Suppose now that the statement is true for some integer $k\geq1$. For convenience, we introduce the operator $\newcommand{\LL}{{\mathcal L}}\LL$ by $$\LL(x)_n=x_{n+1}-\left(q+\frac A{n+1}\right)x_n-\frac Bn x_{n-1}\mbox{ for }n\geq1,\mbox{ if }x=(x_0,x_1,...).$$ We use the Landau symbol $O$: We write $O(n^{-g})$ to indicate any sequence $x_n$ for which there exists a constant $K$ such that $|x_n|\leq K n^{-g}$ for all $n\geq1$. Observe that $x_n=O(n^{-g})$ implies $\LL(x)_n=O(n^{-g})$.

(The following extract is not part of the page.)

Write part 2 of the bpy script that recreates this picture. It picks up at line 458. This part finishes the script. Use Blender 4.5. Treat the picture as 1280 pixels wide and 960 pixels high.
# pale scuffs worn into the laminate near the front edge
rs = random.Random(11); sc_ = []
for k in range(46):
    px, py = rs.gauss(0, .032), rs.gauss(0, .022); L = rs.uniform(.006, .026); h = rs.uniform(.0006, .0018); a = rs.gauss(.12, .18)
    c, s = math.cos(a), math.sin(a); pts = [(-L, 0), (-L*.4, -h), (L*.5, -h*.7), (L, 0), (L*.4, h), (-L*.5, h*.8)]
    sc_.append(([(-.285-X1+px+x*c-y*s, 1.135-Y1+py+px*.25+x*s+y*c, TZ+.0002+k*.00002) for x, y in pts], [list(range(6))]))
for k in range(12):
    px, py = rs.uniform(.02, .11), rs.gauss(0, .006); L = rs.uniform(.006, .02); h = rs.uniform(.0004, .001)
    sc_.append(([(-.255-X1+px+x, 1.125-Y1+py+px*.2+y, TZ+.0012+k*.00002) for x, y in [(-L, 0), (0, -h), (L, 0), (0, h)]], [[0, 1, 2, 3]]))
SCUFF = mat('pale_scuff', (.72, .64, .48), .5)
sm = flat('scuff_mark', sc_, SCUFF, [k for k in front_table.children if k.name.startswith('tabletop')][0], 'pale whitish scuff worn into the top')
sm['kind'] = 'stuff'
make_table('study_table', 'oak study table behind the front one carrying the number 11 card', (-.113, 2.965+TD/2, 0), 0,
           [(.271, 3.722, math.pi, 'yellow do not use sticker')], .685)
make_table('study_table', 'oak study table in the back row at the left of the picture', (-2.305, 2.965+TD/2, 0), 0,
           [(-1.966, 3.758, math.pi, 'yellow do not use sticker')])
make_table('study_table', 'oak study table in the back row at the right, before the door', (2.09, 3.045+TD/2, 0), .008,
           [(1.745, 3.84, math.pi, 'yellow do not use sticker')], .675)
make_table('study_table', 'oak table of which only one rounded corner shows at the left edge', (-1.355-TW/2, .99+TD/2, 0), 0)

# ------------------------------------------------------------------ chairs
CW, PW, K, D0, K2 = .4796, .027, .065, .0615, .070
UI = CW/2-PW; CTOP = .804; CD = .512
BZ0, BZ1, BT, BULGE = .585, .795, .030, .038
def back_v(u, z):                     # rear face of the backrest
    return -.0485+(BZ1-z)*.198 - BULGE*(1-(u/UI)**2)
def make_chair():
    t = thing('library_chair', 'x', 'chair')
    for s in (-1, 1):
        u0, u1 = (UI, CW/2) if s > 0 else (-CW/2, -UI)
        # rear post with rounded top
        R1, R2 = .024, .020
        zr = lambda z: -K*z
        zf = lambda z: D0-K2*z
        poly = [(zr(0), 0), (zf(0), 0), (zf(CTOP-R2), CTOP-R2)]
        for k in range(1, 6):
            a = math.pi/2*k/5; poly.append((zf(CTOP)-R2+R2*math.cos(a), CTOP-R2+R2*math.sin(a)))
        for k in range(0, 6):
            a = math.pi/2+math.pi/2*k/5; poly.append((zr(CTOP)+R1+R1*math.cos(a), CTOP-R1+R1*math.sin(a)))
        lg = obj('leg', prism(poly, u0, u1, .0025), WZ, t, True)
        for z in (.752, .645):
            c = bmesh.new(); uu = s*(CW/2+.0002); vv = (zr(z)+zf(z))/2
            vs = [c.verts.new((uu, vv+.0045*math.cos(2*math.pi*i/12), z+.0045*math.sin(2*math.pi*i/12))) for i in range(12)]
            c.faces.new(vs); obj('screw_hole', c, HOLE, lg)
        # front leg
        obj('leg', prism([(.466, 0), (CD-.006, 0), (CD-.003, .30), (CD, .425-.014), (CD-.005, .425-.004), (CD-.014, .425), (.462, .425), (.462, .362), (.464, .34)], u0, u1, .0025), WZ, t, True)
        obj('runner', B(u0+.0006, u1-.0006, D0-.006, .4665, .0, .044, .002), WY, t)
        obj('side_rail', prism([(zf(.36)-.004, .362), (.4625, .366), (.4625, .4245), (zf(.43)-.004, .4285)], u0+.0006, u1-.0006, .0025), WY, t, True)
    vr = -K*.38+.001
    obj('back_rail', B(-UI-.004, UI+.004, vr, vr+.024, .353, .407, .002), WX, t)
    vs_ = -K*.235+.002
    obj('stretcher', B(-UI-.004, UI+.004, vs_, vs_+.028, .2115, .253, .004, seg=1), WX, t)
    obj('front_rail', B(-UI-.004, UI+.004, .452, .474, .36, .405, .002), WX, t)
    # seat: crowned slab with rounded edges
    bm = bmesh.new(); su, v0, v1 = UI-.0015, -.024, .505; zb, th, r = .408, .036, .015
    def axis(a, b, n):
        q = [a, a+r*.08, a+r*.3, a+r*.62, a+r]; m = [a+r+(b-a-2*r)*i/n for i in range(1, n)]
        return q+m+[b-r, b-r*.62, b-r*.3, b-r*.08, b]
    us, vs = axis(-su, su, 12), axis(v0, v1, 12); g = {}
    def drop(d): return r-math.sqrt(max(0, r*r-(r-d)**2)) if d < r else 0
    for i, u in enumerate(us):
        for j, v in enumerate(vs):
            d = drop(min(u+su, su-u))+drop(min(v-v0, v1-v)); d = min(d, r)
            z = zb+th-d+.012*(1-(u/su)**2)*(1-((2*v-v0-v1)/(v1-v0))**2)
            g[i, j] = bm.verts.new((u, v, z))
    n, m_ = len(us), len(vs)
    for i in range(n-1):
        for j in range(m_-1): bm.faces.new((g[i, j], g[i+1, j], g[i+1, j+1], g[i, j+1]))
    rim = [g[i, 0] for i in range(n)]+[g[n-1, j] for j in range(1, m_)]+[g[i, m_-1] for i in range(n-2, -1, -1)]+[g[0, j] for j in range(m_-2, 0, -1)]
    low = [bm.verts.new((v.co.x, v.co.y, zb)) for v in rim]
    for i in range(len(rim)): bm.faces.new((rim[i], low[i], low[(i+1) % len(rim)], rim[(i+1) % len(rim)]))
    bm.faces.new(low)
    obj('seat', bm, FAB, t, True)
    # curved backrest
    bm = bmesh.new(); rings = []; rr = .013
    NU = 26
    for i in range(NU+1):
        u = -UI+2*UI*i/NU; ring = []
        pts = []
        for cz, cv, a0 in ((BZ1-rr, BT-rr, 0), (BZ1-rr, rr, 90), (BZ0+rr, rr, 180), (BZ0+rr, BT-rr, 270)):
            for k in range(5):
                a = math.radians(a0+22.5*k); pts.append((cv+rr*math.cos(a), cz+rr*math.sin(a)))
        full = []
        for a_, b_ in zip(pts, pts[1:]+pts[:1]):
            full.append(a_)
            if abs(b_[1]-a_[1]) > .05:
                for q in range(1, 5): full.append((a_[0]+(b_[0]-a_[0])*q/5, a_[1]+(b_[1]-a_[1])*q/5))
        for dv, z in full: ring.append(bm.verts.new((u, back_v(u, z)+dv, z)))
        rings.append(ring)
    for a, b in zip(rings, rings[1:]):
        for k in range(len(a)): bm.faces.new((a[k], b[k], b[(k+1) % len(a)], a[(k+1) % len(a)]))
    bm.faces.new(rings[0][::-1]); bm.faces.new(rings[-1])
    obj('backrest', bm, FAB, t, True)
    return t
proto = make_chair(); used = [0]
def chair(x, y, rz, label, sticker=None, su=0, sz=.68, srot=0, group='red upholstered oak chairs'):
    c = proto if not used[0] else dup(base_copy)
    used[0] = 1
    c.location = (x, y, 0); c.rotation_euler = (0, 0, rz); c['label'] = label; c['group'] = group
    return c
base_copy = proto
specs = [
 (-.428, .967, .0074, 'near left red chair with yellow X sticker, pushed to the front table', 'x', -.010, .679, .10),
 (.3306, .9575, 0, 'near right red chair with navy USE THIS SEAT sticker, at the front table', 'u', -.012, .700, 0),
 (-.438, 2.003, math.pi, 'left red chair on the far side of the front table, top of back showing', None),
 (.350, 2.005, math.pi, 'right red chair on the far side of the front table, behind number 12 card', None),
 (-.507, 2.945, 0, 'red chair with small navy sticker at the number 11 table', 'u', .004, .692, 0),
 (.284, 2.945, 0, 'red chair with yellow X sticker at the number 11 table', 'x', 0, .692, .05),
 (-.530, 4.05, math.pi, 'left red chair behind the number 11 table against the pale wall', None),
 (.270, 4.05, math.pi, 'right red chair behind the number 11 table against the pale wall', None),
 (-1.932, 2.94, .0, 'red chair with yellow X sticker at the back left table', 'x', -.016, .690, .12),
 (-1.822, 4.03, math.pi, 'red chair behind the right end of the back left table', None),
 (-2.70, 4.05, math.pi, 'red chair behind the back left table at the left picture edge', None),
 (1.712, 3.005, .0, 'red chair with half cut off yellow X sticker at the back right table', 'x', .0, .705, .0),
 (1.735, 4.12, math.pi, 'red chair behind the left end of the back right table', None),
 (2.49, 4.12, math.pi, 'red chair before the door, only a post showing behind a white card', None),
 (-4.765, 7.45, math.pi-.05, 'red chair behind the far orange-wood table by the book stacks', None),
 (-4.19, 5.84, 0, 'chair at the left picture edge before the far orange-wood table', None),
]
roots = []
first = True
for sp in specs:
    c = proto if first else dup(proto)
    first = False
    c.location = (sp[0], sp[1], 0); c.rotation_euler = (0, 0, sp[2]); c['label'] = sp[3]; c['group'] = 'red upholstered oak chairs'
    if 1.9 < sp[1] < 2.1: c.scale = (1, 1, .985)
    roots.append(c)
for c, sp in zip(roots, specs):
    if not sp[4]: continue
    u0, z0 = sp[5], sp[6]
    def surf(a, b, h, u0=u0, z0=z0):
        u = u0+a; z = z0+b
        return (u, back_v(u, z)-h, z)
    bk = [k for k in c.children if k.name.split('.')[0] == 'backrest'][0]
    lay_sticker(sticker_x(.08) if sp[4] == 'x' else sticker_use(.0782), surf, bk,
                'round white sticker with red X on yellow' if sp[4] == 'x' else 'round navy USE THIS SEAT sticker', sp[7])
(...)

By the induction hypothesis, we have $a_n=f_k(n)+O(n^{-k})$ for a certain positive integer $k$. Since $\LL(a)_n=C$ for all $n$, we have $\LL(f_k)_n=C+O(n^{-k})$. Now $f_k(n)$ is a polynomial in $1/n$ and therefore, by using Taylor expansions at $n=\infty$, $\LL(f_k)_n$ can be expanded in a convergent series in powers of $1/n$. By truncating this series, we find that $\LL(f_k)_n=C+h_k\,n^{-k}+O(n^{-k-1})$ with a certain coefficient $h_k$. Now we put $$f_{k+1}(n)=f_k(n)-\frac{h_k}{1-q}n^{-k}$$ and find that $\LL(f_{k+1})_n=C+O(n^{-k-1})$. This implies that $\LL(a-f_{k+1})_n=O(n^{-k-1})$. Now we can apply Claim 2 and obtain that $a_n-f_{k+1}(n)=O(n^{-k-1})$ as wanted. This completes the induction.